Mapping feasibilities of greenhouse gas removal: Key issues,gaps and opening up assessments

Greenhouse gas removal technologies and practices are essential to bring emissions to net zero and limit global warming to 1.5 °C. To achieve this, the majority of integrated assessment models (IAMs), that generate future emissions scenarios and inform the international policy process, use large-scale afforestation and biomass energy with carbon capture and storage (BECCS). The feasibility of these technologies and practices has only so far been considered from a relatively narrow techno-economic or biophysical perspective. Here, we present one of the first studies to elicit perspectives through an expert mapping process to open up and broaden the discussion around feasibility of afforestation and BECCS. Our stakeholders included business and industry, non-governmental organisations and policy makers, spanning expertise in bioenergy, forestry, CCS and climate change.
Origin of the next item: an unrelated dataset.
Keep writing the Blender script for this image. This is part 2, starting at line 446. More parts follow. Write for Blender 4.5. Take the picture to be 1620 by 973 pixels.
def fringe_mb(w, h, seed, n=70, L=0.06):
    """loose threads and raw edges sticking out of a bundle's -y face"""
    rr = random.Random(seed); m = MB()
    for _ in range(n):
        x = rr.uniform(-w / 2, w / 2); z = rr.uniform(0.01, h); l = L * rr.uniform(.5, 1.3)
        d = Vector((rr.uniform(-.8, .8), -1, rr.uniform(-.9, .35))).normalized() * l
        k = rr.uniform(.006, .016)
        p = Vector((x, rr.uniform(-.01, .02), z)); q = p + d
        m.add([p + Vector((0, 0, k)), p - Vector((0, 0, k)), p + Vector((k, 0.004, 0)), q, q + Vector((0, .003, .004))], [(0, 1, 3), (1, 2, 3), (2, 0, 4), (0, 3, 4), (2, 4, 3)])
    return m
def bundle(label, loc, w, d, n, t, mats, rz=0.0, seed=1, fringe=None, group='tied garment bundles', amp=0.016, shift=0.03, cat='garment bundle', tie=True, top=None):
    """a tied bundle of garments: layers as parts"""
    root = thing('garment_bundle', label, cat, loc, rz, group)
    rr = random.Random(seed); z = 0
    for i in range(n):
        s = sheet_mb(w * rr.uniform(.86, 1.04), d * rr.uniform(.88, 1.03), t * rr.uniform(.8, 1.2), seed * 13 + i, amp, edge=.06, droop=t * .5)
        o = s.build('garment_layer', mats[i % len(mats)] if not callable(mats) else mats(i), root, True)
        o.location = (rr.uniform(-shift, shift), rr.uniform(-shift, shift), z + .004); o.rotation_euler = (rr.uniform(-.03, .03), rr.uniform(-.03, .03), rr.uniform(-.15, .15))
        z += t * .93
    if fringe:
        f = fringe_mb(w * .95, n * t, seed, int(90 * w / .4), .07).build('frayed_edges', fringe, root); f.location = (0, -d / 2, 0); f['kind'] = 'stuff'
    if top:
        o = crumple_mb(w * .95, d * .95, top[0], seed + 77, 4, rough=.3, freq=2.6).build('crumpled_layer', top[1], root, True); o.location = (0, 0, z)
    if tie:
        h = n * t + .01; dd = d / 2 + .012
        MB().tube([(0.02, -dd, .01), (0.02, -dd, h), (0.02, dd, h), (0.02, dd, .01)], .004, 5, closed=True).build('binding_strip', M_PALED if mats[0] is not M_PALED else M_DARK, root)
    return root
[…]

Perspectives were elicited on (1) issues relating to BECCS with large-scale afforestation, and (2) specific criteria for assessing feasibility. Participants identified 12 main themes with 61 sub-themes around issues, and 11 main themes with 33 sub-themes around feasibility criteria. Our findings show important societal and governance aspects of feasibility that are currently under-represented, specifically issues around real-world complexity, competing human needs, justice and ethics. Unique to the use of these technologies for greenhouse gas removal are issues around temporal and spatial scale, and greenhouse gas accounting. Using these expert insights, we highlight where IAMs currently poorly capture these concerns. These broader, often more qualitative perspectives, issues and uncertainties must be recognised and accounted for, in order to understand the real-world feasibility of large-scale afforestation and BECCS and the role they play in limiting climate change. These considerations enable widening the scope to broader and deeper discussions about possible and desirable futures, beyond a focus on achieving net-zero emissions, attentive to the effects such decisions may have. We outline approaches that can be used to attend to the complex social and political dimensions that IAMs do not render. By complementing IAMs in this way opportunities can be created to open up considerations of future options and alternatives beyond those framings proposed by IAMs, creating opportunities for inclusion of knowledges, reflexivity and responsibility.